Last year’s infatuation with globally synchronized growth was at least understandable. From a certain, narrow point of view, Europe’s economy had accelerated. So, too, it seemed later in the year for the US economy. The Bank of Japan was actually talking about ending QQE with inflation in sight, and the PBOC was purportedly tightening as China’s economy appeared to many ready for its rebound.

Operating under these assumptions, no wonder all the world is stuck with a labor shortage. We’ve heard enough about it here in the United States, but the term was applied more universally than that. From last November:

Julian Evans-Pritchard, China economist at Capital Economics, said price pressures in China appeared strong on the back of still-rapid economic growth, a tight labour market, capacity cuts and temporary disruptions to industrial production.


“Price pressures may remain strong for a while longer as the anti-pollution campaign keeps commodity prices elevated and this feeds through into core inflation,” he said.

Still-rapid economic growth? That’s where it all falls apart, the mainstream tendency to view relative changes as greater than they ever are. The global economy and China with it wasn’t as bad in 2017 as it had been in 2016 or 2015. That should mean something substantial, but in this lost decade plus it really doesn’t.

In terms of consumers prices and consumer price indices, it was China’s PPI that this kind of commentary leaned on the most. Inflation hysteria was as much Chinese producers as US drug addicts.

But this, too, was a mistaken interpretation. As noted earlier this week, China’s upswing isn’t near forceful enough to produce the sustained cyclical forces required for the result equivalent to what people are talking about when they invoke globally synchronized growth. Commodity prices are up, but they aren’t really up; they are more aptly described as not being down as much.

That’s the big difference because it represents doubt, market doubt. Commodity investors want to be optimistic, but they’ve also seen all this before and not all that long ago (2014). Economists can talk about labor shortages all over the world, but they’ve been doing just that for years on end. The boom has to boom, it can’t stay imaginary forever.

The latest inflation update from China’s National Bureau of Statistics for April 2018 was, no surprise, more of the same. The Chinese Consumer Price Index (CPI) which had nearly hit the government’s 3% target in February is back down below 2% in April. At just 1.8%, that’s perfectly in line with the last six years, with the PBOC’s bank reserves, and most of all the PBOC’s bank reserves over the last six years.

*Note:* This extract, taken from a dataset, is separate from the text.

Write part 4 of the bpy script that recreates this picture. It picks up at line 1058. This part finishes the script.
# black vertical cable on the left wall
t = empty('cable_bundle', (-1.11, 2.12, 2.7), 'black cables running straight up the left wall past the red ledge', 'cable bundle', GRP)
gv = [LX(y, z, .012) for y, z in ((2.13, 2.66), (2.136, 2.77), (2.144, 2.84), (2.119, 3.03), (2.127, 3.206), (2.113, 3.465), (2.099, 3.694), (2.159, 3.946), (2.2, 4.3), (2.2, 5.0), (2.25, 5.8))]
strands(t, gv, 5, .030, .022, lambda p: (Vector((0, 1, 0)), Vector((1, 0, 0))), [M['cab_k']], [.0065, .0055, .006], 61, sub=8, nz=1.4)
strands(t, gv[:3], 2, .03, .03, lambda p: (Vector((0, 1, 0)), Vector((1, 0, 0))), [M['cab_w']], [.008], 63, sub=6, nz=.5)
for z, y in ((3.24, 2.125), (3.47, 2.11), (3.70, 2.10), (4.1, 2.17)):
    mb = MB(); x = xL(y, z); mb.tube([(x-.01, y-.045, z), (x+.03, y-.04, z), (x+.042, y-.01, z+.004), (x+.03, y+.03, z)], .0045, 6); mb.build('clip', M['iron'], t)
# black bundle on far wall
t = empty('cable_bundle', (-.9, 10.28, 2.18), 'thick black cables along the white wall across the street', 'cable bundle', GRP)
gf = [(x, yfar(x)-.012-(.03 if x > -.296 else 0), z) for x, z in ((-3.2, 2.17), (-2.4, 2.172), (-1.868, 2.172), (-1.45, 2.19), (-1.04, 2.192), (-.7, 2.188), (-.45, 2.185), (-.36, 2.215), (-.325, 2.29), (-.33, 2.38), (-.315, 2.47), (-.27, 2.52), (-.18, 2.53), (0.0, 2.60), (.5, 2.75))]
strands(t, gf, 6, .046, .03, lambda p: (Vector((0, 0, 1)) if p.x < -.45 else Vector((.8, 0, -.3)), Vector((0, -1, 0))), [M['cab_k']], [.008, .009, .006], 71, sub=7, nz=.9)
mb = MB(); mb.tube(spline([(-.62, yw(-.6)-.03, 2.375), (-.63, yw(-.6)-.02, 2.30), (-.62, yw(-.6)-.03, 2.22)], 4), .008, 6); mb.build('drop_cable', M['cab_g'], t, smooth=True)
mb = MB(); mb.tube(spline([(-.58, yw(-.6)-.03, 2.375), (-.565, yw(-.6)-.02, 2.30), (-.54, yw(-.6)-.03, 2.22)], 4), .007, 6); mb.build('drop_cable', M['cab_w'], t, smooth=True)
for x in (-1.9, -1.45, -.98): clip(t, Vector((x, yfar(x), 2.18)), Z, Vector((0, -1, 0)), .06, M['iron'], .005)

Analysts were caught well off-guard last month when the PBOC seemingly out of the blue decided to cut the RRR. It belied wage pressures due to a “tight labor market” as well as the narrative about the Chinese central bank tightening monetary policy on the basis of seriously renewed economic strength. On top of that, there have been persistent (unconfirmed) reports that this one RRR cut won’t be the last.

There are other factors involved, too, in the RRR, but the message is clear enough and it’s not the one that centers on a worldwide tight labor market and globally synchronized growth. That’s commodity prices betting on the narrative but not too heavily.

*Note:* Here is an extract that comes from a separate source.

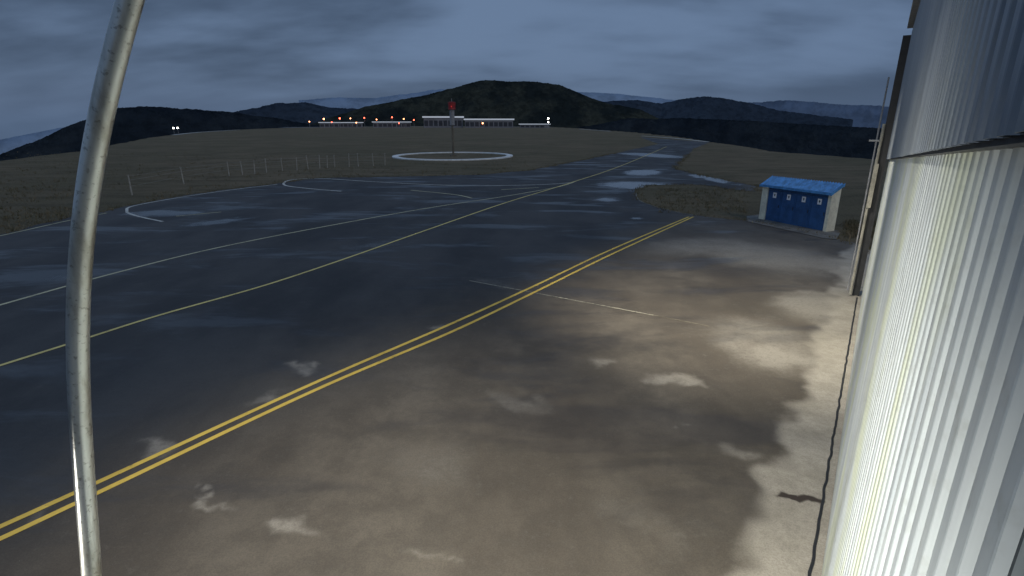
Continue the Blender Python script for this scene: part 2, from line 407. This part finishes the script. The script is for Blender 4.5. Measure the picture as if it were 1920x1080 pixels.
m=MB(); m.box(W(11.4,.50,4.7),U*12.6,N*.12,Vector((0,0,4.8))); m.box(W(24.1,8.35,4.7),U*.1,N*8.0,Vector((0,0,4.8))); m.obj('wall_core',M_dark,hang)
m=MB(); m.box(W(11.4,8.35,9.75),U*12.9,N*8.3,Vector((0,0,.12))); m.obj('roof',M_grey,hang)
m=MB(); m.box(W(24.3,.10,4.7),U*.14,N*.12,Vector((0,0,4.7))); m.obj('corner_trim',M_dark,hang)
m=MB(); pp=[W(24.0,-.08,.1),W(24.0,-.08,3.5),W(24.05,-.06,6.5)]; m.tube(pp,.05,8); m.box(W(24.0,-.05,4.3),U*.09,N*.07,Vector((0,0,.8))); m.obj('downpipe',M_trim,hang)
m=MB(); m.tube([W(24.6,-.20,.1),W(24.6,-.20,8.1)],.03,8); m.box(W(24.6,-.24,5.9),U*.05,N*.2,Vector((0,0,.03))); m.obj('vertical_rail',M_grey,hang)

# ================= pole
py_=[-60,20,150,300,450,600,750,900,1040,1110]; px_=[258,243,205,171,154,149,150,157,168,175]
cf=np.polyfit(py_,px_,4); ctr=[]
for y in range(-60,1111,40):
    x=float(np.polyval(cf,y)); r=ray(x,y); s=1.45/r.y; ctr.append(Vector((r.x*s,1.45,H+r.z*s)))
c0=ctr[-1]; dl=(ctr[-1]-ctr[-2]).normalized()
gx=c0.x+dl.x*.6
ctr+= [Vector((c0.x+(gx-c0.x)*math.sin(k/10*math.pi/2),1.45,c0.z*(1-k/10))) for k in range(1,11)]
ctr=[ctr[0]+(ctr[0]-ctr[1]).normalized()*.6]+ctr
g=G('pole_paint');pos=g.pos();n=g.noise(g.mapping(pos,scale=(1,1,.3)),7,6,.7);n2=g.noise(pos,70,4,.6)
c=g.mix(g.map(n,.45,.65),(.70,.70,.65),(.42,.40,.34)); c=g.mix(g.map(n2,.56,.70,0,.6),c,(.16,.14,.10)); g.set(Base_Color=c,Roughness=.28,Metallic=.55); M_pole=g.m
pole=empty('metal_pole',(gx,1.45,0),label='weathered pale metal pole standing on the apron',cat='pole')
m=MB(); m.tube(ctr,.028,28); o=m.obj('shaft',M_pole,pole,smooth=True)
m=MB(); bx=Vector((gx,1.45,.033)); m.box(bx,Vector((.14,0,0)),Vector((0,.14,0)),Vector((0,0,.012)))
for i in(-1,1):
    for j in(-1,1): m.tube([bx+Vector((i*.1,j*.1,0)),bx+Vector((i*.1,j*.1,.04))],.012,6)
m.obj('base_plate',M_grey,pole)

# ================= blue shed
A=P(1422,411);B=P(1548,436);fx=(B-A).normalized();bk=Vector((-fx.y,fx.x,0)); Lf=(B-A).length; dp=.75
A=Vector((A.x,A.y,0))
shed=empty('utility_shed',A+fx*Lf/2+bk*dp/2,label='small white shed with blue doors and blue roof',cat='shed')
def S(a,b,z): return A+fx*a+bk*b+Z*z
hf,hb=2.44,2.84
def prism(m,a0,a1,b0,b1,z0,zf,zb):
    b=len(m.v); m.v+=[S(a0,b0,z0),S(a1,b0,z0),S(a1,b1,z0),S(a0,b1,z0),S(a0,b0,zf),S(a1,b0,zf),S(a1,b1,zb),S(a0,b1,zb)]
    for f in((0,3,2,1),(4,5,6,7),(0,1,5,4),(1,2,6,5),(2,3,7,6),(3,0,4,7)): m.f.append([b+q for q in f])
m=MB()
prism(m,0,.5,0,dp,.05,hf,hb); prism(m,Lf-.22,Lf,0,dp,.05,hf,hb); prism(m,.5,Lf-.22,dp-.2,dp,.05,hf+.3,hb)
m.obj('wall',M_wht,shed)
m=MB(); prism(m,-.15,Lf+.15,-.25,dp+.25,-.1,.05,.05); m.obj('plinth',M_conc,shed)
m=MB(); prism(m,.5,Lf-.22,.06,.14,2.16,hf,hf+.03); m.obj('lintel',M_blue,shed)
m=MB(); sl=(hb-hf)/dp
n=int((Lf+.5)/.2)
for i in range(n*2+1):
    a_=-.06+(Lf+.12)*i/(n*2); up=.03 if i%2 else .13
    for b_ in(-.22,dp+.12): m.v.append(S(a_,b_,hf+sl*b_+up))
for i in range(n*2): m.f.append([2*i,2*i+2,2*i+3,2*i+1])
m.box(S(Lf/2,-.22,hf-.04),fx*(Lf/2+.08),bk*.02,Z*.08)
m.box(S(Lf/2,dp+.12,hb+.03),fx*(Lf/2+.08),bk*.02,Z*.08)
v=(bk*(dp+.34)+Z*sl*(dp+.34))/2
for a_ in(-.08,Lf+.08): m.box(S(a_,dp/2-.05,(hf+hb)/2+.0),fx*.02,v,Z*.08)
m.obj('roof',M_blueroof,shed)
W4=(Lf-.72)/4
for i in range(4):
    a0=.5+W4*i
    m=MB(); m.box(S(a0+W4/2,.10,1.10),fx*(W4/2-.01),bk*.03,Z*1.04)
    for k in range(2): m.box(S(a0+W4/2,.062,.6+k*.95),fx*(W4/2-.1),bk*.010,Z*.38)
    d=m.obj('door',M_blue,shed)
    m=MB(); m.tube([S(a0+W4-.15,.03,1.0),S(a0+W4-.15,.03,1.2)],.02,6); h=m.obj('handle',M_dark); h.parent=d
    m=MB(); m.box(S(a0+W4/2,.035,1.82),fx*.14,bk*.006,Z*.18); s=m.obj('sign',M_sign); s.parent=d
    # pictogram: a figure (head, body, legs) cut as one flat shape
    cx=a0+W4/2; out=[(-.03,1.74),(-.03,1.82),(-.06,1.82),(-.06,1.87),(-.02,1.88),(-.03,1.91),(0,1.94),(.03,1.91),(.02,1.88),(.06,1.87),(.06,1.82),(.03,1.82),(.03,1.74),(.01,1.74),(0,1.80),(-.01,1.74)]
    vv=[S(cx+x_,.026,z_) for x_,z_ in out]; s2=mesh_obj('sign_symbol',vv,[list(range(len(vv)))],M_blk); s2.parent=s

# ================= marker ring, tower
C=P(850,293); Rr=(P(958,294)-P(742,294)).length/2
M_ringw=simple('white_marker_paint',(.88,.89,.85),.7,.2,1)
m=MB(); n=72
for i in range(n):
    t0_=2*math.pi*(i+.03)/n;t1_=2*math.pi*(i+.97)/n
    b=len(m.v)
    for t in(t0_,t1_):
        for rr,zz in((Rr-.6,0),(Rr-.6,.2),(Rr+.6,.2),(Rr+.6,0)): m.v.append(C+Vector((rr*math.cos(t),rr*math.sin(t)*1.15,zz)))
    for f in((0,1,2,3),(7,6,5,4),(0,4,5,1),(1,5,6,2),(2,6,7,3)): m.f.append([b+q for q in f])
o=m.obj('marker_ring',M_ringw,label='white circular marker kerb on the grass',cat='airfield marker')
mast=empty('beacon_tower',C,label='slim grey tower with dark red top',cat='tower')
m=MB(); m.tube([C,C+Z*.3,C+Z*.3+Z*.01,C+Z*6.2],[.7,.7,.22,.20],12); m.obj('lower_shaft',M_towlow,mast)
m=MB(); m.tube([C+Z*6.2,C+Z*6.21,C+Z*9.2,C+Z*9.25],[.3,.52,.50,.50],12)
for k in range(9): m.box(C+Vector((-.0,-.54,6.4+k*.33)),Vector((.2,0,0)),Vector((0,.02,0)),Z*.02)
m.obj('upper_shaft',M_tow,mast)
m=MB(); m.tube([C+Z*9.25,C+Z*9.3,C+Z*9.5,C+Z*10.6,C+Z*10.62,C+Z*10.75],[.55,.78,.7,.78,.85,.5],8); m.obj('cabin',M_red,mast)
m=MB(); m.tube([C+Z*10.7,C+Z*11.4],.05,6); m.obj('antenna',M_grey,mast)
m=MB(); m.tube([C+Vector((0,-.85,9.7)),C+Vector((0,-.85,9.95))],.09,8); m.obj('lamp',emis('red_beacon',(1,.03,.02),.4),mast)

# ================= fence
fx_=[(248,366),(345,345),(430,330),(455,328),(478,326),(500,324),(530,321),(557,319),(578,317),(600,316),(614,315),(628,314),(655,313),(672,312),(700,311),(722,310)]
fn=empty('field_fence',P(478,326),label='thin post and wire fence in dark grass',cat='fence')
tops=[]
for x,y in fx_:
    p=P(x,y); m=MB(); h=1.85+random.uniform(-.15,.15); l=Vector((random.uniform(-.12,.12),random.uniform(-.1,.1),0))
    m.tube([p,p+l+Z*h],[.07,.06],6); m.box(p+l+Z*h,Vector((.08,0,0)),Vector((0,.08,0)),Z*.03); m.obj('post',M_post,fn); tops.append((p,p+l+Z*h))
m=MB()
for q in(.45,.75,.95): m.tube([a.lerp(b,q) for a,b in tops],.008,4)
m.obj('wire',M_post,fn)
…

In China’s PPI, overall producer prices have decelerated significantly since last year. The primary reason for so much worldwide attention to them was that they had declined for five years straight. Turning positive in later 2016 was supposed to have meant something, and it did, just not what everyone wanted.

It meant that the idea of global economic recovery, true recovery, was way ahead of itself even at a low retracing reflation. It was never confirmed by consumer prices (so much for rapid economic growth and a tight labor market) which was by far the more significant development in terms of Chinese prices. It’s that very dichotomy that we face in the spring of 2018.

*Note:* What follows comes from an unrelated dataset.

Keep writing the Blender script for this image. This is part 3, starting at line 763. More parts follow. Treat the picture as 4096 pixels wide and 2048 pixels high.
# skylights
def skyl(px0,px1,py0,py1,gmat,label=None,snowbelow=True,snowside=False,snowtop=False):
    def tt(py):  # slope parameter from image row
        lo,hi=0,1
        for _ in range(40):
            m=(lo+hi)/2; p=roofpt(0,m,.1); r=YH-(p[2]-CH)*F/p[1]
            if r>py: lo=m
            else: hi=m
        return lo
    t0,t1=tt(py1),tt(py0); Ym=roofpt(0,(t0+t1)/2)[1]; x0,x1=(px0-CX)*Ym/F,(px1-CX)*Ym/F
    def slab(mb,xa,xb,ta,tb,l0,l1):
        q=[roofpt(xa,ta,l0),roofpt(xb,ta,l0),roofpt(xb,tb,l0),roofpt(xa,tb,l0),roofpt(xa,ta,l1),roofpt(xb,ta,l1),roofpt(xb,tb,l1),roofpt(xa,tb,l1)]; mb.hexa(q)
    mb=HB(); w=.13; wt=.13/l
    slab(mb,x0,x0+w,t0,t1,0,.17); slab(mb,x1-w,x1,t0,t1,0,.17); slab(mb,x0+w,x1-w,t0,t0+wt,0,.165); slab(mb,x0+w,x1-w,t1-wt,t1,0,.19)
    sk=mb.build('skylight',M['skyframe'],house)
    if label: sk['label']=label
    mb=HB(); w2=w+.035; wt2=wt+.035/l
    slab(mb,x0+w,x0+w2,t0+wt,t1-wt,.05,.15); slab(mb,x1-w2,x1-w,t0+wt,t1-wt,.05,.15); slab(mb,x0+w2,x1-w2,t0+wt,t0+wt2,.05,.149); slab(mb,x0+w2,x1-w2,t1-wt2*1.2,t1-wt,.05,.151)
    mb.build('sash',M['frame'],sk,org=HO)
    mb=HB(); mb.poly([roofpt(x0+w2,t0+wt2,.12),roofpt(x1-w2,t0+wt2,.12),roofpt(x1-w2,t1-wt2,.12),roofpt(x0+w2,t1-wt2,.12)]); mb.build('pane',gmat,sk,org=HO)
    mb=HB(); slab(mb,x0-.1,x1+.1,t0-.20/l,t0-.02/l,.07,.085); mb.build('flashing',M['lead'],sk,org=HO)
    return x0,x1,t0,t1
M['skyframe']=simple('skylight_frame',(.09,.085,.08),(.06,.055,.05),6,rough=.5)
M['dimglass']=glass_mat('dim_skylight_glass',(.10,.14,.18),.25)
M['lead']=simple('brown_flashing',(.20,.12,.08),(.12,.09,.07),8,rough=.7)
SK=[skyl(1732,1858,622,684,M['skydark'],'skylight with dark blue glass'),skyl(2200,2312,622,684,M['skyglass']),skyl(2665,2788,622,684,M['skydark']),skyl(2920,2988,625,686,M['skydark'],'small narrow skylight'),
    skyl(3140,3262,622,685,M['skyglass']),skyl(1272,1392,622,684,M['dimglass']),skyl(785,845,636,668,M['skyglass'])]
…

I could understand to some extent the narrative about global growth, but inflation hysteria was plain ridiculous. But this is nothing new. It happens every three years or so. And it’s upside down under pressures of time; you would think that the longer something doesn’t happen the more people would realize it’s not likely to. Not in Economics, though, where the longer it goes without actual economic growth the more convinced everyone becomes that it will happen tomorrow.

Such rationalizations used to be the stuff of asset bubbles. No longer. All the world’s a labor shortage.